Concept of how dividend growth investing works, health care, real estate
Getting a pay raise while sitting on the couch?  Sign me up!  Thanks Smucker for the first raise of many!
Something I love about dividend growth investing is that each month I get to hear about companies I own deciding to pay me more money in dividends.  Just for owning a small portion of said companies.  Not going and doing R&D for new products or technology.  Not selling any products.  Not managing any employees or inventory.  Not making sales calls.  All I had to do was have the foresight to invest some of my savings in excellent companies.  That's dividend growth investing at work!  I mean who doesn't like getting a raise for doing nothing?  Dividend growth investing is far from a get rich quick investment strategy, rather you need to remain focused on the long term goal to be successful.

On Friday last week the Board of Directors at J.M. Smucker (SJM) raised up their dividend payment to shareholders.  The dividend was increased from $0.78 up to $0.85 per share per quarter.  That's a strong 9.0% increase.  Smucker has grown their dividend payment for 20 consecutive years giving them the title of Dividend Contender.  Shares currently yield 3.14% based on the new annualized payout.

The new dividend will be paid out on September 4, 2018 to shareholders of record as of August 17th.  

Since I own 10 shares of J.M. Smucker in my FI Portfolio this raise increased my forward 12-month dividends by $2.80.  This is the 1st dividend increase I've received from Smucker since initiating a position earlier this year.  

A full screen version of this chart can be found here.

Smuckers' dividend growth from year to year is a bit choppier than I'd like to see for a consumer staple; however, when you look at longer time frames the choppiness smooths out considerably.  In the chart below the green line is the rolling 10-year dividend growth rate which has routinely hovered right around the 10% mark which is just what I like to see.

The 1-, 3-, 5- and 10-year rolling dividend growth rates since 1997 can be found in the following chart.  

A full screen version of this chart can be found here.

*2018's dividend assumes the new quarterly payout of $0.85 per share is maintained for the rest of the year.

Wrap Up

This raise increased my forward dividends by $2.80 with me doing nothing.  That's right, absolutely nothing to contribute to their operations.  Based on my portfolio's current yield of 2.95% this raise is like I invested an extra $100 in capital.  Except that I didn't!  One of the companies I own just decided to send more cash my way.  

That's how you can eventually reach the crossover point where your dividends received exceed your expenses.  That's DIVIDEND GROWTH INVESTING AT WORK!  The beauty of the dividend growth investing strategy is that you build up your dividends through fresh capital investment as well dividend increases from the companies you own.

Thus far in 2018 I've received 35 dividend increases from 33 of the companies in my FI Portfolio combining to increase my forward 12-month dividends by $312.44.  

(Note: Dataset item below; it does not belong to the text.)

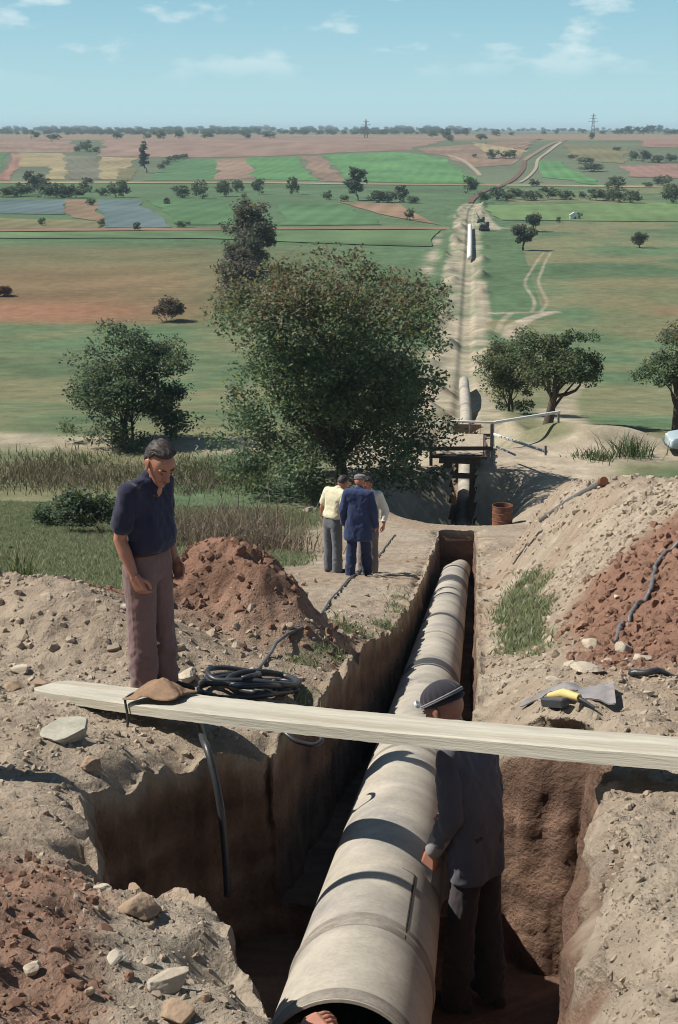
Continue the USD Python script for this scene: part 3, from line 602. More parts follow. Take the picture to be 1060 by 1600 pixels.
def tree(name, label, cat_, loc, height, width, trunk_h, trunk_r, ncl, per, leaf, spread, cols, seed, nlobe=None, skirt=0, radii_z=None, group=None, lean=(0, 0), stems=1, flat=.55, dry_top=None, hollow=.45, parent=None, lumps=.28, nl=None, matn='leaf', zoff=0.0):
    r = np.random.default_rng(seed)
    t = parent if parent is not None else thing(name, label, cat_, loc, group=group)
    cz = height - (height - trunk_h) * .5 + zoff; rad = np.array([width / 2, width / 2, (height - trunk_h) * .5 if radii_z is None else radii_z]) - spread * np.array([.9, .9, .6])
    cen = np.array([lean[0], lean[1], cz])
    c, k, p, d = crown_points(r, cen, rad, ncl, per, spread, hollow, flat, lumps, nlobe, skirt)
    p[:, 2] = np.maximum(p[:, 2], .05)
    cols = np.asarray(cols, float)
    cc = cols[r.integers(0, len(cols), ncl)][k] * (r.uniform(.8, 1.2, ncl)[k] * r.uniform(.7, 1.35, len(k)))[:, None]
    yl = r.uniform(size=len(k)) < .05
    cc[yl] = np.array([.20, .18, .05]) * r.uniform(.7, 1.2, yl.sum())[:, None]
    if dry_top is not None:
        w = ss(p[:, 2] + .9 * (meshkit.fbm(p * .5, 3, 4) - .5) * 2, dry_top[0], dry_top[1])
        sel = r.uniform(size=len(k)) < w * .8
        dc = np.array([(.15, .115, .075), (.17, .15, .08), (.11, .115, .06)])[r.integers(0, 3, len(k))] * r.uniform(.7, 1.25, len(k))[:, None]
        cc[sel] = dc[sel]
        keep = r.uniform(size=len(k)) > w * .35
        p, cc = p[keep], cc[keep]
    lm, lc = leaves(p, leaf, r, cc)
    obj('crown', lm, matn, t, False, lc)
    parts = []
    for s in range(stems):
        o = r.normal(size=3) * [.25, .25, 0] * (stems > 1); tp = np.array([lean[0] * .5, lean[1] * .5, trunk_h + (cz - trunk_h) * .35]) + o * 2
        parts.append(tube(smooth_line([o + [0, 0, -.15], o + (tp - o) * .5 + r.normal(size=3) * .04 * [1, 1, 0], tp], 9), np.linspace(trunk_r * 1.25, trunk_r * .65, 9) / (1 if stems == 1 else 1.6), 9, True))
        parts += limbs(r, tp, trunk_r / (1 if stems == 1 else 1.4), (lambda hi: hi[r.permutation(len(hi))[:min(26, (nl or max(6, ncl // 7))) // stems]])(c[c[:, 2] > cz * .72]))
    obj('trunk', cat(parts), 'bark', t, True)
    return t
GREEN = [(.086, .130, .072), (.102, .150, .078), (.120, .168, .090), (.098, .136, .090)]
OLIVE = [(.085, .105, .052), (.072, .096, .046), (.104, .122, .058), (.056, .082, .044)]
GREYG = [(.080, .092, .070), (.10, .115, .085), (.065, .080, .060), (.12, .13, .10)]
DARK = [(.050, .076, .048), (.060, .090, .054), (.072, .102, .062)]
def on_mid(x, y): p = G(x, y); p[2] = float(Hm(np.array([p[0]]), np.array([p[1]]))[0]) - .05; return p
b_ = np.array([-4.9, 50.3, 0.]); b_[2] = Hm(b_[:1], b_[1:2])[0] - .05
tree('walnut_tree', 'large spreading leafy tree with brownish top behind the three men, left of the trench', 'tree', b_, 9.3, 9.9, .15, .22, 760, 105, .165, .46, GREEN + [(.080, .108, .055)], 11, nlobe=64, skirt=44, lean=(-.35, 0), dry_top=(5.6, 8.4), flat=.92, lumps=.42, hollow=.45, radii_z=4.3)
b_ = on_mid(205, 690)
tree('round_tree', 'low round dark green tree standing by the track behind the man in the navy shirt', 'tree', b_, 4.9, 6.2, .1, .10, 230, 120, .15, .36, DARK + GREEN[:2], 12, nlobe=40, skirt=16, stems=3, flat=.9, lumps=.4)
b_ = on_mid(855, 668)
tree('orchard_tree', 'rounded green tree with a thick dark trunk beside the white bridge rail', 'tree', b_, 4.9, 4.7, 1.0, .22, 125, 130, .15, .32, OLIVE + GREEN[:2], 13, nlobe=30, lean=(.55, 0), flat=.45, lumps=.34)
b_ = on_mid(800, 648)
tree('orchard_tree', 'paler bushy tree leaning on the thick trunked tree, right of the far trench', 'tree', b_, 4.0, 4.1, .3, .13, 100, 120, .15, .32, OLIVE, 14, nlobe=28, skirt=9, stems=2, flat=.6, lumps=.36, lean=(-.1, 0))
b_ = on_mid(1056, 672)
tree('orchard_tree', 'green tree cut by the right edge of the photo, with brown leaves at its top', 'tree', b_, 5.6, 4.2, 1.1, .17, 115, 130, .15, .32, GREEN, 15, nlobe=30, dry_top=(4.0, 5.4), flat=.5, lumps=.34, lean=(-.15, 0))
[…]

My FI Portfolio's forward-12 month dividends increased to $6,365.50.  Including my FolioFirst portfolio's forward dividends of $87.02 brings my total taxable accounts dividends to $6,452.52.  My Roth IRA's forward 12-month dividends are at $344.42.

Do you own Cummins in your own portfolio?  How do you deal with companies that show a marked slowdown in their dividend growth?

Please share your thoughts below.


  1. I'm mad that I didn't purchase this stock when it dipped below $100. It is a great company and that was an awesome increase.


  2. That 9% is a solid increase, but the better thing is that you didn't have to lift a finger to get it. DGI sounds like an awesome strategy to me.

  3. Great to see a fellow shareholder of SJM! That 9% raise alleviates what little concern I had of my 7% paper loss for my investment in SJM.